Finally bit the bullet and got scripting working in Dynamo-Browse. It’s officially in the tool, at least in the latest development version. It’s finally good to see this feature implemented. I’ve been waffling on this for a while, as the last several posts can attest, and it’s good to see some decisions made.
In the end I went with Tamarin as the scripting language. It was fortunate that the maintainer released version 1.0 just as I was about to merge the scripting feature branch into main
. I’ve been trying out the scripting feature at work and so far I’ve been finding it to work pretty well. It helps that the language syntax is quite close to Go, but I also think that the room to hide long-running tasks from the user (i.e. no promises everywhere) dramatically simplifies how scripts are written.
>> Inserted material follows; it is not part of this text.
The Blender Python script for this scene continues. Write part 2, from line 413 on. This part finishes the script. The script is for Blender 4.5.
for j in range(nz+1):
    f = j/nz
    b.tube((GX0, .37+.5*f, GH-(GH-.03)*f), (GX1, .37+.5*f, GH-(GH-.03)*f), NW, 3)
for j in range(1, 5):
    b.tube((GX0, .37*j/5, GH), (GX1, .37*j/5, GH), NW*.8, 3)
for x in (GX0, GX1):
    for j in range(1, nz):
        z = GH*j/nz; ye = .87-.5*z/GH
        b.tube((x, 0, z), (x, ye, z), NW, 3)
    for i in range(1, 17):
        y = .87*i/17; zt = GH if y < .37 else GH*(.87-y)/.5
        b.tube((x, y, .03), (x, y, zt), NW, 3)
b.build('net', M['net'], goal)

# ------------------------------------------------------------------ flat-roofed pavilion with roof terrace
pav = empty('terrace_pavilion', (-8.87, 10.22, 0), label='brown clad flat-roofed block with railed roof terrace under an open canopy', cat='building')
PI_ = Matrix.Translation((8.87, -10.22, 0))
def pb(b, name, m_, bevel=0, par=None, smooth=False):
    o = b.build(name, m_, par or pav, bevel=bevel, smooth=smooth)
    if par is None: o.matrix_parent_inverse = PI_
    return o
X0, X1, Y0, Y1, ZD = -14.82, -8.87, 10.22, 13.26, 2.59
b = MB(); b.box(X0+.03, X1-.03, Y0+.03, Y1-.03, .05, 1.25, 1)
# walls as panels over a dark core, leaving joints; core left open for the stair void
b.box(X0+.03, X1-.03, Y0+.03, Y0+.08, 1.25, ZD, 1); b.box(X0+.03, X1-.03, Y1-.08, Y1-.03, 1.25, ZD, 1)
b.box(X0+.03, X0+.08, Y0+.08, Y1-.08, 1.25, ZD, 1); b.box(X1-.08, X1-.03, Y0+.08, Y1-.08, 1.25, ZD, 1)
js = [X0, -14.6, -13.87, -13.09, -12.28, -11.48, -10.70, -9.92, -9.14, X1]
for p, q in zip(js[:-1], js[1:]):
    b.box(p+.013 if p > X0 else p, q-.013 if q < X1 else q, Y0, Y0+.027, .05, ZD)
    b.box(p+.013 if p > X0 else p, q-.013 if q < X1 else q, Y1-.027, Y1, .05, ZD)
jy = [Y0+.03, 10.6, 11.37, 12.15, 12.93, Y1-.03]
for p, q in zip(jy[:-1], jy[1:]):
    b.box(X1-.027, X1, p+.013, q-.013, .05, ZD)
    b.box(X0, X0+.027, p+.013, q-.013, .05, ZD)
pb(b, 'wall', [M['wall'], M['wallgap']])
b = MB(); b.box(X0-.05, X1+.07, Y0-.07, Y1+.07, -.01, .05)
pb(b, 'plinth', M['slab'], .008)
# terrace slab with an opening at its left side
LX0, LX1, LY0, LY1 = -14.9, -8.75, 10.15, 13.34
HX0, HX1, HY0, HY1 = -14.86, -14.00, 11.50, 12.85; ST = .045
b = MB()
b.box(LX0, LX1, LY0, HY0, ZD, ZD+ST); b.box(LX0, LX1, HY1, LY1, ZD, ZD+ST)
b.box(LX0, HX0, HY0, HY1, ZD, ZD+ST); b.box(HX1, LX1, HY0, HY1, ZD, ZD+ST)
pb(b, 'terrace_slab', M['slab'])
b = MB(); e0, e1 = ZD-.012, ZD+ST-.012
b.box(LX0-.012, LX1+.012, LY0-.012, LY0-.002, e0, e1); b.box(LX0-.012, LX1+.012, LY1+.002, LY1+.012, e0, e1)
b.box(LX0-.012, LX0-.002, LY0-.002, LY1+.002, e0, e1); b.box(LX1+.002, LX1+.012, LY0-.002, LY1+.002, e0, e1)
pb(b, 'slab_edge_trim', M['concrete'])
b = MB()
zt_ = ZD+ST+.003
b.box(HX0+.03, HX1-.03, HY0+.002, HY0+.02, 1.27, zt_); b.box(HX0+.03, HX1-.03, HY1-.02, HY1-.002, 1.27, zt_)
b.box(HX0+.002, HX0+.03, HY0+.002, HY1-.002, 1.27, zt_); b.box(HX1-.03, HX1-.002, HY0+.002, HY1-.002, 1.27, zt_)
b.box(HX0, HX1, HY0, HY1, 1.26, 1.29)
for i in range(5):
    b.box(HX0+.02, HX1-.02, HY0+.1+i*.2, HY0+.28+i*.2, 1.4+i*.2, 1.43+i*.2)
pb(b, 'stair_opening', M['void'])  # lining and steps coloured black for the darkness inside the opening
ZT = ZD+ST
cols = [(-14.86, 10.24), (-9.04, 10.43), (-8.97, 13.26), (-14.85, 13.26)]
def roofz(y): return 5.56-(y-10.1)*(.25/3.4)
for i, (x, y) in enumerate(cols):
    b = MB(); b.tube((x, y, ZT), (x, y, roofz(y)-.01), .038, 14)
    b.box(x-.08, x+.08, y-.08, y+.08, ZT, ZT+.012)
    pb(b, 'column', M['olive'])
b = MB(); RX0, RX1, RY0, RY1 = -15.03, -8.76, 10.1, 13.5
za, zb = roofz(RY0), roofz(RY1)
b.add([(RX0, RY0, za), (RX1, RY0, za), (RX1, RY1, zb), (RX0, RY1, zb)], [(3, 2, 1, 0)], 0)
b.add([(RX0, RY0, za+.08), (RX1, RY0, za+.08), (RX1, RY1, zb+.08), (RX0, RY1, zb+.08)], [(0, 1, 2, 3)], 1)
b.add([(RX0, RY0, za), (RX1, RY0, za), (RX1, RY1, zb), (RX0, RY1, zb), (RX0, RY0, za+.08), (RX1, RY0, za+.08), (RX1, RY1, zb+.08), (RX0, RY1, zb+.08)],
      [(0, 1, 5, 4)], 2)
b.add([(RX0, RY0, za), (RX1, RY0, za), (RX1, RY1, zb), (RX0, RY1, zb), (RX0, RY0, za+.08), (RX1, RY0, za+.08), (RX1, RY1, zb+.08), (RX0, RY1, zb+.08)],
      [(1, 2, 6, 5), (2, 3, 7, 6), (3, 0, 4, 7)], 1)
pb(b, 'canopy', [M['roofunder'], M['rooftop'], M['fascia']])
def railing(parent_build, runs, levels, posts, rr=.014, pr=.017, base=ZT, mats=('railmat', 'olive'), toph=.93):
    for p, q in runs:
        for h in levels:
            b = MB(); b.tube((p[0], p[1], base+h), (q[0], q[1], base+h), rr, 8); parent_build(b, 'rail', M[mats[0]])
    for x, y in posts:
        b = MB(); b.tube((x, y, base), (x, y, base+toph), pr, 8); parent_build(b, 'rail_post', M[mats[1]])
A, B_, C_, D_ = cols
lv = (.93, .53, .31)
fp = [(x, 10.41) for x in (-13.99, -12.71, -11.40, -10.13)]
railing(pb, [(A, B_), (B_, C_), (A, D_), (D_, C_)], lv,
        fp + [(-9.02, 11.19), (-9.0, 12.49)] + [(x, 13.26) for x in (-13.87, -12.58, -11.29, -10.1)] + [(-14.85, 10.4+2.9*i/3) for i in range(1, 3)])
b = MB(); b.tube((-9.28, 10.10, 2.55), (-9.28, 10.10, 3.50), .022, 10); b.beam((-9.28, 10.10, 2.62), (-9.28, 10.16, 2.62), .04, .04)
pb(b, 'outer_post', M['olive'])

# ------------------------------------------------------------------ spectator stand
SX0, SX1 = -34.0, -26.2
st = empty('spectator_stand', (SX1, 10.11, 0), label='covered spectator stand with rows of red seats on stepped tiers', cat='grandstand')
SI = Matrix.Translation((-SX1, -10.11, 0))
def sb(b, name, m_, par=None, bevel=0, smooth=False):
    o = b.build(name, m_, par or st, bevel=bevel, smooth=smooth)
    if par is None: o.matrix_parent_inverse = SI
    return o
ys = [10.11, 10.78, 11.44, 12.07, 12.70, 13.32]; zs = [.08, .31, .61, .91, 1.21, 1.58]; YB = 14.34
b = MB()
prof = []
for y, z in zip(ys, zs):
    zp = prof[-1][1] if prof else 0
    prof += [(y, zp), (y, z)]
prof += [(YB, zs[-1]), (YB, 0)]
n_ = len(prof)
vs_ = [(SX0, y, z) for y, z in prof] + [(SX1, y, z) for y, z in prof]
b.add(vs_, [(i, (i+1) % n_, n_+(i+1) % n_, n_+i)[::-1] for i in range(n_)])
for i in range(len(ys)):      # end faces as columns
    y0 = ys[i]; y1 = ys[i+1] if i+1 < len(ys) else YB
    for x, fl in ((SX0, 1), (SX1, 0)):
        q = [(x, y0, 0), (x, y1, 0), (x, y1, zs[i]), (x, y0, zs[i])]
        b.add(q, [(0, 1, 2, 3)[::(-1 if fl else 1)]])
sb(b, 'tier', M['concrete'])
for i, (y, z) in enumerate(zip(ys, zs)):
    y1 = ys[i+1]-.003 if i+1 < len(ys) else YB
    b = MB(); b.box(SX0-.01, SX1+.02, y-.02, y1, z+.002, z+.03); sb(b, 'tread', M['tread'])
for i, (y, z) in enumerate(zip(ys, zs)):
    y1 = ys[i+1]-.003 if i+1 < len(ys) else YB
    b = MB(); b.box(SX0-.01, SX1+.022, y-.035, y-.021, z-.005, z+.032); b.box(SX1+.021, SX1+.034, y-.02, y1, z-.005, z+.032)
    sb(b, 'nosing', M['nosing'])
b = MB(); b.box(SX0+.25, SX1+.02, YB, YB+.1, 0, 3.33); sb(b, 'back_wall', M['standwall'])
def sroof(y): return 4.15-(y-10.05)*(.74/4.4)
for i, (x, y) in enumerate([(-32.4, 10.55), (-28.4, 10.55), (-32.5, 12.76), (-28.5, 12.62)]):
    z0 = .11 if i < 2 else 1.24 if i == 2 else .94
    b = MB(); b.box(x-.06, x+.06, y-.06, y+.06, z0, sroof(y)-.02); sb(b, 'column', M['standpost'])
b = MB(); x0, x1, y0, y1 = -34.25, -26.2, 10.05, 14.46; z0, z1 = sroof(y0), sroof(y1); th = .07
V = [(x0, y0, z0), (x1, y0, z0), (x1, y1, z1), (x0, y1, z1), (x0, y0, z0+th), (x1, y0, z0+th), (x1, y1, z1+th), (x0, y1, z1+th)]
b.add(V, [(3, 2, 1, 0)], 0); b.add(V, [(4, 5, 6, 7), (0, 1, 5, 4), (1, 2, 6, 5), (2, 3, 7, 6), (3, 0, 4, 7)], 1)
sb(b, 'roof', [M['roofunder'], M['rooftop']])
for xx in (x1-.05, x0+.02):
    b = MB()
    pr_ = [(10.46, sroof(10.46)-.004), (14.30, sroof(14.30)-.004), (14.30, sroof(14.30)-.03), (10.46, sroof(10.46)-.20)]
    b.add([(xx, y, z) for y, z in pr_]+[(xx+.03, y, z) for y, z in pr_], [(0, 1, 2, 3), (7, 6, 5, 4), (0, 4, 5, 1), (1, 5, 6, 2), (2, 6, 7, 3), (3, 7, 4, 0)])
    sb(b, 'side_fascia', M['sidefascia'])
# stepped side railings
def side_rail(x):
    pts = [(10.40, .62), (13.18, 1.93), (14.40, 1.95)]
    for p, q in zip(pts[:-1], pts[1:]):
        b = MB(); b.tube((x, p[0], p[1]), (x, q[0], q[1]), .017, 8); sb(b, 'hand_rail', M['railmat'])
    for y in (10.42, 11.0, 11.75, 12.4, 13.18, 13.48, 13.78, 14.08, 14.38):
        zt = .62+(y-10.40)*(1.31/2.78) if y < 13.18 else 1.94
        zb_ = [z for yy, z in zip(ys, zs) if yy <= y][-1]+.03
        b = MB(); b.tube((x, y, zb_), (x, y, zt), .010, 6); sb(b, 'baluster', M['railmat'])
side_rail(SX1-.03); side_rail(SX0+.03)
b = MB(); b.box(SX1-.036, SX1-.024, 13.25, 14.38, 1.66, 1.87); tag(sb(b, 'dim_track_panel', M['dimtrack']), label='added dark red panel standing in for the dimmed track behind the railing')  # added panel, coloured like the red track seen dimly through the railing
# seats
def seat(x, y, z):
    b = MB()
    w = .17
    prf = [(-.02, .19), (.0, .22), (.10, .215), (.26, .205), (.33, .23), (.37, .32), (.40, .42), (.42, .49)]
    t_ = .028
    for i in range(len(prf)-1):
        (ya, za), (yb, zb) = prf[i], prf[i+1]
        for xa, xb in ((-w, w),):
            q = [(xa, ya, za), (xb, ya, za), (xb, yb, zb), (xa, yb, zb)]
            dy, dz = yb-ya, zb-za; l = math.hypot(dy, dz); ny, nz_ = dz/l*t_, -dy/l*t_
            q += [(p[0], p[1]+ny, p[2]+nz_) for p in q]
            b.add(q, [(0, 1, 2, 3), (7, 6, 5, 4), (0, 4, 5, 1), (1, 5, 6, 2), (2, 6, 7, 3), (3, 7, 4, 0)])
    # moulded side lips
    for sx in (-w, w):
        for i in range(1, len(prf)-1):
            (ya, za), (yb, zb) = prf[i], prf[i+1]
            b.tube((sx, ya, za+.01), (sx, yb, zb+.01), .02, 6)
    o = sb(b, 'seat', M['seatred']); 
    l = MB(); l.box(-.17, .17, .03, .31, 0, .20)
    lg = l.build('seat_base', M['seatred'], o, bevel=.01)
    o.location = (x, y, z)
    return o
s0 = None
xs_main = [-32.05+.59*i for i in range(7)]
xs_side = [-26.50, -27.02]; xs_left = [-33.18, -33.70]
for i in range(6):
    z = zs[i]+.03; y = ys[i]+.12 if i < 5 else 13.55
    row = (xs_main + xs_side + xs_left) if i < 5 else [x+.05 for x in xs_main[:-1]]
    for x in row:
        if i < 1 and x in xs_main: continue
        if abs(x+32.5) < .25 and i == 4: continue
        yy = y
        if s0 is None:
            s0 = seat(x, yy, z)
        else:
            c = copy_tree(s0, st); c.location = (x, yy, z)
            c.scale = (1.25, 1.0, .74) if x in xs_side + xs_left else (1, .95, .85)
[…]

As for the runtime, I decided to have scripts run in a separate go-routine. This means they don’t block the main thread and the user can still interact with the tool. This does mean that the script will need to indicate when a long running process is occurring — which they can do by displaying a message in the status line — but I think this is a good enough tradeoff to avoid having a running script lock-up the app. I still need to add a way for the user to kill long-running scripts (writing a GitHub ticket to do this now).
At the moment, only one script can run at any one time, sort of like how JavaScript in the browser works. This is also intentional, as it will prevent a whole bunch of scripts launching go-routines and slowing down the user experience. I think it will help in not introducing any potential synchronisation issues with parallel running scripts accessing the same memory space. No need to build methods in the API to handle this. Will this mean that script performance will be a problem? Not sure at this stage.
I’m also keeping the API intentionally small at this stage. There are methods to query a DynamoDB table, get access to the result set and the items, and do some basic UI and OS things. I’m hoping it’s small enough to be useful, at least at the start, without overwhelming script authors or locking me into an API design. I hope to add methods to the API over time.
Anyway, good to see this committed to.